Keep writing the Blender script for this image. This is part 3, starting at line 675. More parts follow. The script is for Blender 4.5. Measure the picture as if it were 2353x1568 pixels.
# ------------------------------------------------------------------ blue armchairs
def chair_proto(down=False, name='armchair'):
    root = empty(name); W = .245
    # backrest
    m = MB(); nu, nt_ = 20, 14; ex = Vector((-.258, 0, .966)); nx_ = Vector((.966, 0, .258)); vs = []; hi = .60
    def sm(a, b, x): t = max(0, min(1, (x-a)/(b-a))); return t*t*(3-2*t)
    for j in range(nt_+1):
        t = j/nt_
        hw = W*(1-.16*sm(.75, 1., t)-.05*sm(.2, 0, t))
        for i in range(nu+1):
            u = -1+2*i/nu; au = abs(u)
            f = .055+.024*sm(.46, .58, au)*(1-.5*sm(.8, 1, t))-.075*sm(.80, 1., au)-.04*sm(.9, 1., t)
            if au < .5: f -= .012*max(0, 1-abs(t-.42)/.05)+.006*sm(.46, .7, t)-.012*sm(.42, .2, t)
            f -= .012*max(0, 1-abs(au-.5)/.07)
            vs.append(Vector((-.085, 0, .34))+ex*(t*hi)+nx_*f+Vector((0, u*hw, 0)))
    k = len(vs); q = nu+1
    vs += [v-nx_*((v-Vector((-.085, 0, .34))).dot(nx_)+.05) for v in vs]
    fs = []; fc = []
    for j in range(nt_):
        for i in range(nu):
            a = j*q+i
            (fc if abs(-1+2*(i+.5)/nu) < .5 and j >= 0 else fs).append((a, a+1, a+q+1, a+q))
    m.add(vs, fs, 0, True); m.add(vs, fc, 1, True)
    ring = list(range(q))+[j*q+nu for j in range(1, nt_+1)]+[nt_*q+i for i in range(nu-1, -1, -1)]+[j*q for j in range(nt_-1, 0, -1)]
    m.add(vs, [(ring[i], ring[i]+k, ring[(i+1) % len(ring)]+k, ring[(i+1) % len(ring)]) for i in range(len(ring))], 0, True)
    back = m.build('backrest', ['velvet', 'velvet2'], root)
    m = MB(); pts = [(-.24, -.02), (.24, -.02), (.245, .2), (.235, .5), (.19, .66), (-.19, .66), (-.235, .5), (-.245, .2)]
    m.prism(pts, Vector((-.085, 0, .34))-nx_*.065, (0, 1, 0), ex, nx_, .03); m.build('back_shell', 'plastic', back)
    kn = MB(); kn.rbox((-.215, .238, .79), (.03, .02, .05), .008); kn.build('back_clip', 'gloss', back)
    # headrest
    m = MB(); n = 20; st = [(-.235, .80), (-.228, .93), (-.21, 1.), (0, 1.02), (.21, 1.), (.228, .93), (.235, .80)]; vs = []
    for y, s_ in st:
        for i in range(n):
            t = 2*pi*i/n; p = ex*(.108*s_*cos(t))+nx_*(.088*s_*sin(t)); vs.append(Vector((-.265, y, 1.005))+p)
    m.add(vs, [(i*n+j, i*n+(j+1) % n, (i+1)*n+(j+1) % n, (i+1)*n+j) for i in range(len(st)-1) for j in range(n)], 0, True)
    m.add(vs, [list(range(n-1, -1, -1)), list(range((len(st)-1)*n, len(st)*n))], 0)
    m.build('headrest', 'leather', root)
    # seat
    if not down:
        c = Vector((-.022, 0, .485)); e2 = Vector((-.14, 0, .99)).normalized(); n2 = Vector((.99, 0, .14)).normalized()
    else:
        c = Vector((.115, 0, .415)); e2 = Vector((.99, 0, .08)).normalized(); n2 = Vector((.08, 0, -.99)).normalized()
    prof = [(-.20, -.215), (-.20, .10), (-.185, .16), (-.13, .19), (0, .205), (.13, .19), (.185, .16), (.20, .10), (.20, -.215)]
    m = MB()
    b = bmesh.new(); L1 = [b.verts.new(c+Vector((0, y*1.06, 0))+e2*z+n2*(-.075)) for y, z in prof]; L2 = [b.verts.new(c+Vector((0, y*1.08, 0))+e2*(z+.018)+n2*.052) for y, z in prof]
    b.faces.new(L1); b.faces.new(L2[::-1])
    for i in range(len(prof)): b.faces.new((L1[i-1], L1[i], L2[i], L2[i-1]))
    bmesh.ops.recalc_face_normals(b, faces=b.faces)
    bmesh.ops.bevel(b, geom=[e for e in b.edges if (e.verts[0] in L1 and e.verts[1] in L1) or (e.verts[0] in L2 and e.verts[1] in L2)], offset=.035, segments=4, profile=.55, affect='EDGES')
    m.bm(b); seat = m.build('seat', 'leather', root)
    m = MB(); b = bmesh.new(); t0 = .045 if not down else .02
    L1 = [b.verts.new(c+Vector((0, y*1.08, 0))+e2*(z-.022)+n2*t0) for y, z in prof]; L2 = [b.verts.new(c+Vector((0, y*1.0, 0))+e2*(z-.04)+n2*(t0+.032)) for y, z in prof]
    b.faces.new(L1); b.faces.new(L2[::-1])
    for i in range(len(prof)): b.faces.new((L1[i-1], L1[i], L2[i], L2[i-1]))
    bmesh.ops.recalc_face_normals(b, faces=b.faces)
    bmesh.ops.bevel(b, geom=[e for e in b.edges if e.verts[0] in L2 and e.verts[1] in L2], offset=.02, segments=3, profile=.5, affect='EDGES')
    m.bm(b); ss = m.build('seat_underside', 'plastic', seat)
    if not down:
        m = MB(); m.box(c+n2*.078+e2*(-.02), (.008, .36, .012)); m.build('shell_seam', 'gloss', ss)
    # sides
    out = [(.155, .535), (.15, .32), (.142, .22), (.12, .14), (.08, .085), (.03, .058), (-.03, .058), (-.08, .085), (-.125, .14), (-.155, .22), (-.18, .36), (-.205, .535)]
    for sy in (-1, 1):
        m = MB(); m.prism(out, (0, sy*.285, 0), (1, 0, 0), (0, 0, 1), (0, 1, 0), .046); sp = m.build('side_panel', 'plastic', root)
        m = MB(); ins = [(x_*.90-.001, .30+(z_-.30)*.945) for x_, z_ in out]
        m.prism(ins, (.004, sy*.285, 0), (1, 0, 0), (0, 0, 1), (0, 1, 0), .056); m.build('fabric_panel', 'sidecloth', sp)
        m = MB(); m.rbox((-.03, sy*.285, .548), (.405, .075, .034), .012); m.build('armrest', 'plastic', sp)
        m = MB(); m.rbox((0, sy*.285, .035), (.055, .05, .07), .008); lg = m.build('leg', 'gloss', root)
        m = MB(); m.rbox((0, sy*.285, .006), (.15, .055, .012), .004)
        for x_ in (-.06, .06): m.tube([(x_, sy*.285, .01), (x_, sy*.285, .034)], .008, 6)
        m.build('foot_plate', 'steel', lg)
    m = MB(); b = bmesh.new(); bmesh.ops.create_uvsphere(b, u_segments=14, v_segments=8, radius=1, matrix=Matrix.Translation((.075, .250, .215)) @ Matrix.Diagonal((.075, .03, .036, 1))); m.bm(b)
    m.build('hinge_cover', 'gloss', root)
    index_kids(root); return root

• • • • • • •

### Request
Word for word, write out all of the data above.

### Solution
Keep writing the Blender script for this image. This is part 3, starting at line 675. More parts follow. The script is for Blender 4.5. Measure the picture as if it were 2353x1568 pixels.
# ------------------------------------------------------------------ blue armchairs
def chair_proto(down=False, name='armchair'):
    root = empty(name); W = .245
    # backrest
    m = MB(); nu, nt_ = 20, 14; ex = Vector((-.258, 0, .966)); nx_ = Vector((.966, 0, .258)); vs = []; hi = .60
    def sm(a, b, x): t = max(0, min(1, (x-a)/(b-a))); return t*t*(3-2*t)
    for j in range(nt_+1):
        t = j/nt_
        hw = W*(1-.16*sm(.75, 1., t)-.05*sm(.2, 0, t))
        for i in range(nu+1):
            u = -1+2*i/nu; au = abs(u)
            f = .055+.024*sm(.46, .58, au)*(1-.5*sm(.8, 1, t))-.075*sm(.80, 1., au)-.04*sm(.9, 1., t)
            if au < .5: f -= .012*max(0, 1-abs(t-.42)/.05)+.006*sm(.46, .7, t)-.012*sm(.42, .2, t)
            f -= .012*max(0, 1-abs(au-.5)/.07)
            vs.append(Vector((-.085, 0, .34))+ex*(t*hi)+nx_*f+Vector((0, u*hw, 0)))
    k = len(vs); q = nu+1
    vs += [v-nx_*((v-Vector((-.085, 0, .34))).dot(nx_)+.05) for v in vs]
    fs = []; fc = []
    for j in range(nt_):
        for i in range(nu):
            a = j*q+i
            (fc if abs(-1+2*(i+.5)/nu) < .5 and j >= 0 else fs).append((a, a+1, a+q+1, a+q))
    m.add(vs, fs, 0, True); m.add(vs, fc, 1, True)
    ring = list(range(q))+[j*q+nu for j in range(1, nt_+1)]+[nt_*q+i for i in range(nu-1, -1, -1)]+[j*q for j in range(nt_-1, 0, -1)]
    m.add(vs, [(ring[i], ring[i]+k, ring[(i+1) % len(ring)]+k, ring[(i+1) % len(ring)]) for i in range(len(ring))], 0, True)
    back = m.build('backrest', ['velvet', 'velvet2'], root)
    m = MB(); pts = [(-.24, -.02), (.24, -.02), (.245, .2), (.235, .5), (.19, .66), (-.19, .66), (-.235, .5), (-.245, .2)]
    m.prism(pts, Vector((-.085, 0, .34))-nx_*.065, (0, 1, 0), ex, nx_, .03); m.build('back_shell', 'plastic', back)
    kn = MB(); kn.rbox((-.215, .238, .79), (.03, .02, .05), .008); kn.build('back_clip', 'gloss', back)
    # headrest
    m = MB(); n = 20; st = [(-.235, .80), (-.228, .93), (-.21, 1.), (0, 1.02), (.21, 1.), (.228, .93), (.235, .80)]; vs = []
    for y, s_ in st:
        for i in range(n):
            t = 2*pi*i/n; p = ex*(.108*s_*cos(t))+nx_*(.088*s_*sin(t)); vs.append(Vector((-.265, y, 1.005))+p)
    m.add(vs, [(i*n+j, i*n+(j+1) % n, (i+1)*n+(j+1) % n, (i+1)*n+j) for i in range(len(st)-1) for j in range(n)], 0, True)
    m.add(vs, [list(range(n-1, -1, -1)), list(range((len(st)-1)*n, len(st)*n))], 0)
    m.build('headrest', 'leather', root)
    # seat
    if not down:
        c = Vector((-.022, 0, .485)); e2 = Vector((-.14, 0, .99)).normalized(); n2 = Vector((.99, 0, .14)).normalized()
    else:
        c = Vector((.115, 0, .415)); e2 = Vector((.99, 0, .08)).normalized(); n2 = Vector((.08, 0, -.99)).normalized()
    prof = [(-.20, -.215), (-.20, .10), (-.185, .16), (-.13, .19), (0, .205), (.13, .19), (.185, .16), (.20, .10), (.20, -.215)]
    m = MB()
    b = bmesh.new(); L1 = [b.verts.new(c+Vector((0, y*1.06, 0))+e2*z+n2*(-.075)) for y, z in prof]; L2 = [b.verts.new(c+Vector((0, y*1.08, 0))+e2*(z+.018)+n2*.052) for y, z in prof]
    b.faces.new(L1); b.faces.new(L2[::-1])
    for i in range(len(prof)): b.faces.new((L1[i-1], L1[i], L2[i], L2[i-1]))
    bmesh.ops.recalc_face_normals(b, faces=b.faces)
    bmesh.ops.bevel(b, geom=[e for e in b.edges if (e.verts[0] in L1 and e.verts[1] in L1) or (e.verts[0] in L2 and e.verts[1] in L2)], offset=.035, segments=4, profile=.55, affect='EDGES')
    m.bm(b); seat = m.build('seat', 'leather', root)
    m = MB(); b = bmesh.new(); t0 = .045 if not down else .02
    L1 = [b.verts.new(c+Vector((0, y*1.08, 0))+e2*(z-.022)+n2*t0) for y, z in prof]; L2 = [b.verts.new(c+Vector((0, y*1.0, 0))+e2*(z-.04)+n2*(t0+.032)) for y, z in prof]
    b.faces.new(L1); b.faces.new(L2[::-1])
    for i in range(len(prof)): b.faces.new((L1[i-1], L1[i], L2[i], L2[i-1]))
    bmesh.ops.recalc_face_normals(b, faces=b.faces)
    bmesh.ops.bevel(b, geom=[e for e in b.edges if e.verts[0] in L2 and e.verts[1] in L2], offset=.02, segments=3, profile=.5, affect='EDGES')
    m.bm(b); ss = m.build('seat_underside', 'plastic', seat)
    if not down:
        m = MB(); m.box(c+n2*.078+e2*(-.02), (.008, .36, .012)); m.build('shell_seam', 'gloss', ss)
    # sides
    out = [(.155, .535), (.15, .32), (.142, .22), (.12, .14), (.08, .085), (.03, .058), (-.03, .058), (-.08, .085), (-.125, .14), (-.155, .22), (-.18, .36), (-.205, .535)]
    for sy in (-1, 1):
        m = MB(); m.prism(out, (0, sy*.285, 0), (1, 0, 0), (0, 0, 1), (0, 1, 0), .046); sp = m.build('side_panel', 'plastic', root)
        m = MB(); ins = [(x_*.90-.001, .30+(z_-.30)*.945) for x_, z_ in out]
        m.prism(ins, (.004, sy*.285, 0), (1, 0, 0), (0, 0, 1), (0, 1, 0), .056); m.build('fabric_panel', 'sidecloth', sp)
        m = MB(); m.rbox((-.03, sy*.285, .548), (.405, .075, .034), .012); m.build('armrest', 'plastic', sp)
        m = MB(); m.rbox((0, sy*.285, .035), (.055, .05, .07), .008); lg = m.build('leg', 'gloss', root)
        m = MB(); m.rbox((0, sy*.285, .006), (.15, .055, .012), .004)
        for x_ in (-.06, .06): m.tube([(x_, sy*.285, .01), (x_, sy*.285, .034)], .008, 6)
        m.build('foot_plate', 'steel', lg)
    m = MB(); b = bmesh.new(); bmesh.ops.create_uvsphere(b, u_segments=14, v_segments=8, radius=1, matrix=Matrix.Translation((.075, .250, .215)) @ Matrix.Diagonal((.075, .03, .036, 1))); m.bm(b)
    m.build('hinge_cover', 'gloss', root)
    index_kids(root); return root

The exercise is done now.